Factors affecting the scale of finance operate at both general and sector levels, on both the supply (financial structures) and demand side (energy technologies and policies) of investment decisions. They include perceived country risk, the policy framework, investors’ experience and performance track record in the sector, and analytical approaches to assess climate risks and opportunities. Supply-side factors include limitations of appropriate investment instruments, project size and the lack of high-quality estimations and standard reporting to allow appropriate and sufficient due diligence.
To effectively encourage investment for the low-carbon economy and increase their attractiveness, policies focusing on markets and pricing and on investors’ behaviour and their short-term view, would be beneficial. Moreover, the transition to a low-carbon economy needs to be supported by strategic public long-term capital in key phases of the investment channel. Development finance institutions may play a significant role by deploying de-risking instruments and pooling projects together to allow investors to invest at scale.
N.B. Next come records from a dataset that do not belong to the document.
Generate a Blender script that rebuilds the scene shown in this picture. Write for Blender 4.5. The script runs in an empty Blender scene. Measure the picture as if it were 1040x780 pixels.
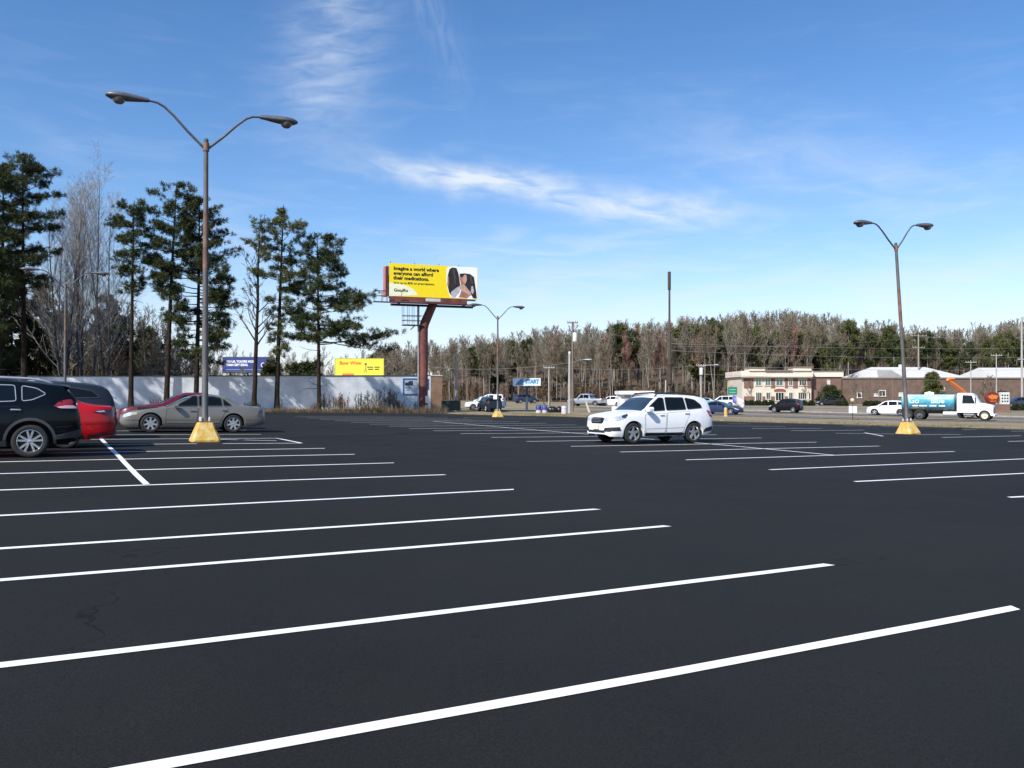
import bpy, bmesh, math, random
from mathutils import Vector, Matrix, noise as mnoise
from mathutils.bvhtree import BVHTree
from mathutils.geometry import tessellate_polygon
R = math.radians
sc = bpy.context.scene
col = bpy.data.collections.new("parking_lot"); sc.collection.children.link(col)

# ------------------------------------------------------------------ terrain
def sp(x, w=4.0):
    x = x / w
    return w * (x if x > 30 else math.log1p(math.exp(x)) if x > -30 else 0.0)
def sstep(a, b, x):
    t = min(1, max(0, (x - a) / (b - a))); return t * t * (3 - 2 * t)
def G(x, y):
    xs = 50 * math.tanh(x / 50)
    z = -0.0155 * xs + 0.0045 * (math.sqrt(xs * xs + 4) - 2)
    z -= 0.0105 * sp(y - 25) - 0.0225 * sp(y - 80) + 0.012 * sp(y - 120)
    z += 21 * sstep(200, 350, y) * sstep(-50, -2, x)
    return z
CAM = Vector((0, 0, 1.6)); F = 840.0; PITCH = math.atan(10 / 840)
def ray(px, py):
    v = Vector(((px - 520) / F, 1.0, (390 - py) / F))
    return Vector((v.x, v.y * math.cos(PITCH) - v.z * math.sin(PITCH), v.y * math.sin(PITCH) + v.z * math.cos(PITCH)))
def P(px, py):                      # point of the terrain seen at that pixel of the photograph
    d = ray(px, py); t0 = 1.0; t = 1.0
    while t < 600:
        q = CAM + d * t
        if q.z < G(q.x, q.y) + .035: break
        t0 = t; t *= 1.03
    for _ in range(30):
        m = (t0 + t) / 2; q = CAM + d * m
        if q.z < G(q.x, q.y) + .035: t = m
        else: t0 = m
    q = CAM + d * t; q.z = G(q.x, q.y); return q
def at(px, Y):
    x = (px - 520) / F * Y
    return Vector((x, Y, G(x, Y)))
def hz(py, Y):                      # height above sea level of a pixel row at depth Y
    d = ray(520, py); return CAM.z + d.z / d.y * Y

# ------------------------------------------------------------------ tagging
def tag(o, label=None, cat=None, group=None, kind=None):
    if label: o['label'] = label
    if cat: o['category'] = cat
    if group: o['group'] = group
    if kind: o['kind'] = kind
    return o
def thing(name, label, cat, loc=(0, 0, 0), rz=0, group=None):
    o = bpy.data.objects.new(name, None); o.empty_display_size = .2; col.objects.link(o)
    o.location = loc; o.rotation_euler = (0, 0, rz)
    return tag(o, label, cat, group)
def copy_tree(o, parent=None, label=None):
    c = o.copy(); col.objects.link(c)
    if parent is not None: c.parent = parent
    for ch in list(o.children): copy_tree(ch, c)
    if label: c['label'] = label
    return c

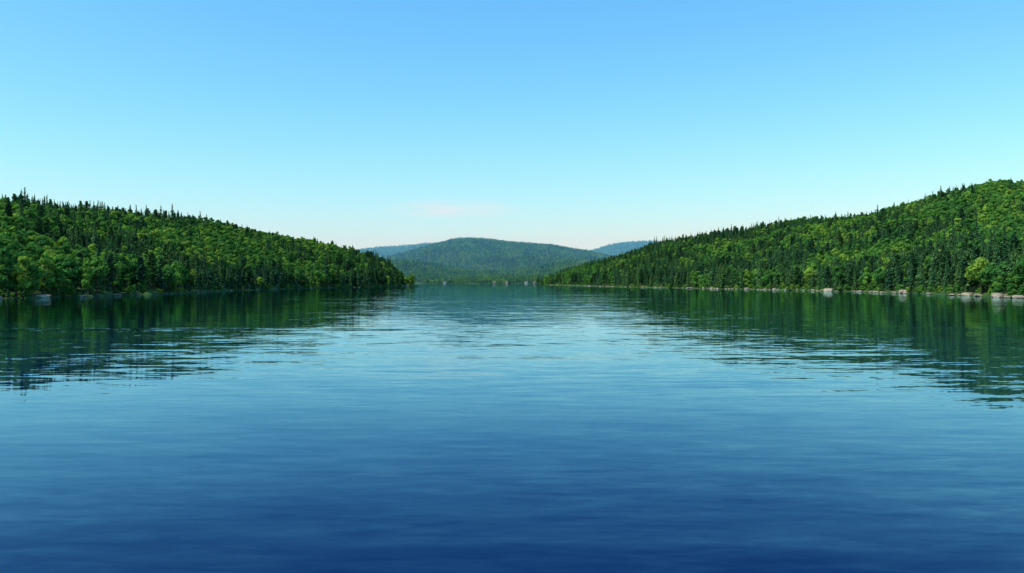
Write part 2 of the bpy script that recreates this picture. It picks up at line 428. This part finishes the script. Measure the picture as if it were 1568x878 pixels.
# ruffled / calm patches and wind lanes
def mrange(src, a, b, c, d):
    pf = N(nt, 'ShaderNodeMapRange'); pf.interpolation_type = 'SMOOTHSTEP'
    for i, x in enumerate((a, b, c, d)): pf.inputs[i+1].default_value = x
    nt.links.new(src, pf.inputs[0]); return pf.outputs[0]
pf = mrange(wave(0.006, 0.022, 40, 3).outputs[0], 0.38, 0.62, 0.5, 1.05)
ln = mrange(wave(0.0035, 0.045, 57, 1).outputs[0], 0.64, 0.69, 0.0, 1.3)
gain = math_n(nt, 'ADD', pf, ln)
s = vmath(nt, 'ADD', w1, w2); s = vmath(nt, 'ADD', s, w3); s = vmath(nt, 'ADD', s, w0)
sc = N(nt, 'ShaderNodeVectorMath'); sc.operation = 'SCALE'; nt.links.new(s, sc.inputs[0]); nt.links.new(gain, sc.inputs['Scale'])
nn = vmath(nt, 'NORMALIZE', vmath(nt, 'ADD', sc.outputs[0], (0, 0, 1)))
df = N(nt, 'ShaderNodeBsdfDiffuse'); df.inputs['Color'].default_value = (0.0001, 0.0060, 0.048, 1)
gl = N(nt, 'ShaderNodeBsdfGlossy'); gl.inputs['Color'].default_value = (0.58, 0.90, 1.0, 1); gl.inputs['Roughness'].default_value = 0.02
fr = N(nt, 'ShaderNodeFresnel'); fr.inputs['IOR'].default_value = 1.27
nt.links.new(nn, gl.inputs['Normal']); nt.links.new(nn, fr.inputs['Normal'])
fac = math_n(nt, 'MULTIPLY_ADD', fr.outputs[0], 1.38, -0.085, clamp=True)
mx = N(nt, 'ShaderNodeMixShader'); nt.links.new(fac, mx.inputs[0]); nt.links.new(df.outputs[0], mx.inputs[1]); nt.links.new(gl.outputs[0], mx.inputs[2])
o = N(nt, 'ShaderNodeOutputMaterial'); nt.links.new(mx.outputs[0], o.inputs[0])
S = 30000
new_mesh_obj('lake_water', [(-S, -S, 0), (S, -S, 0), (S, S, 0), (-S, S, 0)], [(0, 1, 2, 3)], (m,))

# ------------------------------------------------------------------ valley haze (real scattering volume)
m, nt = mat('valley_haze')
vs = N(nt, 'ShaderNodeVolumeScatter'); vs.inputs['Color'].default_value = (0.22, 0.68, 1, 1); vs.inputs['Density'].default_value = 1.9e-4; vs.inputs['Anisotropy'].default_value = 0.1
o = N(nt, 'ShaderNodeOutputMaterial'); nt.links.new(vs.outputs[0], o.inputs['Volume'])
v, f = box(-9000, 9000, 2150, 9500, -6, 500)
new_mesh_obj('valley_haze', v, f, (m,))

# ------------------------------------------------------------------ sky + sun
EL, AZ = 50.0, -114.0      # azimuth measured from +Y towards +X
w = bpy.data.worlds.new('World'); scene.world = w; w.use_nodes = True; nt = w.node_tree; nt.nodes.clear()
sky = N(nt, 'ShaderNodeTexSky'); sky.sky_type = 'NISHITA'; sky.sun_disc = False
sky.sun_elevation = R(EL); sky.sun_rotation = R(AZ); sky.air_density = 1.0; sky.dust_density = 0.3; sky.ozone_density = 1.5
sp = N(nt, 'ShaderNodeSeparateColor'); nt.links.new(sky.outputs[0], sp.inputs[0])
cb = N(nt, 'ShaderNodeCombineColor')
for i, (k, gm) in enumerate(((1.16, 1.22), (1.36, 0.84), (1.22, 0.35))):
    x = math_n(nt, 'MULTIPLY', sp.outputs[i], 0.13); x = math_n(nt, 'POWER', x, gm); x = math_n(nt, 'MULTIPLY', x, k*10)
    nt.links.new(x, cb.inputs[i])
# one faint wisp of cirrus low over the end of the lake
tc = N(nt, 'ShaderNodeTexCoord')
cv = vmath(nt, 'MULTIPLY', tc.outputs['Generated'], (14, 14, 110)); cn = N(nt, 'ShaderNodeTexNoise'); cn.inputs['Scale'].default_value = 1; cn.inputs['Detail'].default_value = 5
nt.links.new(cv, cn.inputs['Vector'])
dv = vmath(nt, 'SUBTRACT', tc.outputs['Generated'], (-0.075, 0.993, 0.091)); dv = vmath(nt, 'MULTIPLY', dv, (11, 3, 75))
ln_ = vmath(nt, 'LENGTH', dv)
cm = math_n(nt, 'SUBTRACT', 1.0, ln_, clamp=True)
cf = math_n(nt, 'MULTIPLY_ADD', cn.outputs[0], 2.5, -0.7, clamp=True)
cf = math_n(nt, 'MULTIPLY', cf, cm)
final = mixc(nt, cf, cb.outputs[0], (9.0, 9.3, 9.5))
bg = N(nt, 'ShaderNodeBackground'); bg.inputs[1].default_value = 0.1; nt.links.new(final, bg.inputs[0])
o = N(nt, 'ShaderNodeOutputWorld'); nt.links.new(bg.outputs[0], o.inputs[0])

sd = bpy.data.lights.new('sun', 'SUN'); sd.energy = 5.0; sd.angle = R(0.5); sd.color = (1, 0.95, 0.86)
so = bpy.data.objects.new('sun', sd); scene.collection.objects.link(so)
dirv = Vector((math.sin(R(AZ))*math.cos(R(EL)), math.cos(R(AZ))*math.cos(R(EL)), math.sin(R(EL))))
so.rotation_euler = dirv.to_track_quat('Z', 'Y').to_euler(); so.location = (0, 0, 200)

cd = bpy.data.cameras.new('camera'); cd.sensor_width = 36; cd.lens = 36*F/1568; cd.clip_end = 60000; cd.clip_start = 0.1
co = bpy.data.objects.new('camera', cd); scene.collection.objects.link(co); co.location = (0, 0, CAMH)
co.rotation_euler = (R(90)-math.atan(7/F), 0, 0); scene.camera = co
scene.view_settings.view_transform = 'Standard'; scene.view_settings.look = 'None'; scene.view_settings.exposure = 0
An upcoming policy brief summarises a case study of the macroeconomics of low carbon transition taking account of innovation and finance dimensions, using the extended (GEM-E3-WIN) model to assess the implications decarbonising the Italian energy system. This assumes that clear and credible policies deliver a cost of finance close to the German rate, along with intra and cross-sectoral spillover of knowledge associated with R&D in clean technology.
The results suggest that the transition yields one to two decades of increased investment which helps to lift the Italian economy, increasing both imports and exports, which then decline as the transition matures; the Italian economy is then significantly less dependent on energy imports (17 % reduction of energy imports from reference over the 2020-2050 period), and becomes a supplier and exporter of clean energy products (like electric vehicles) which helps to pay back the loans on the investment, leaving the Italian economy in the long run at least as well off as in the base case.
The modelling work suggest that the low carbon transition (Italy reduces overall GHG emissions by ~60% in 2050 from reference levels) does offer macroeconomic opportunities over the coming decade, if Italian industry can maintain a stake in the relevant sectors (like electric vehicles) and if there is a supportive and consistent investment environment to attract low-cost capital financing of low carbon assets.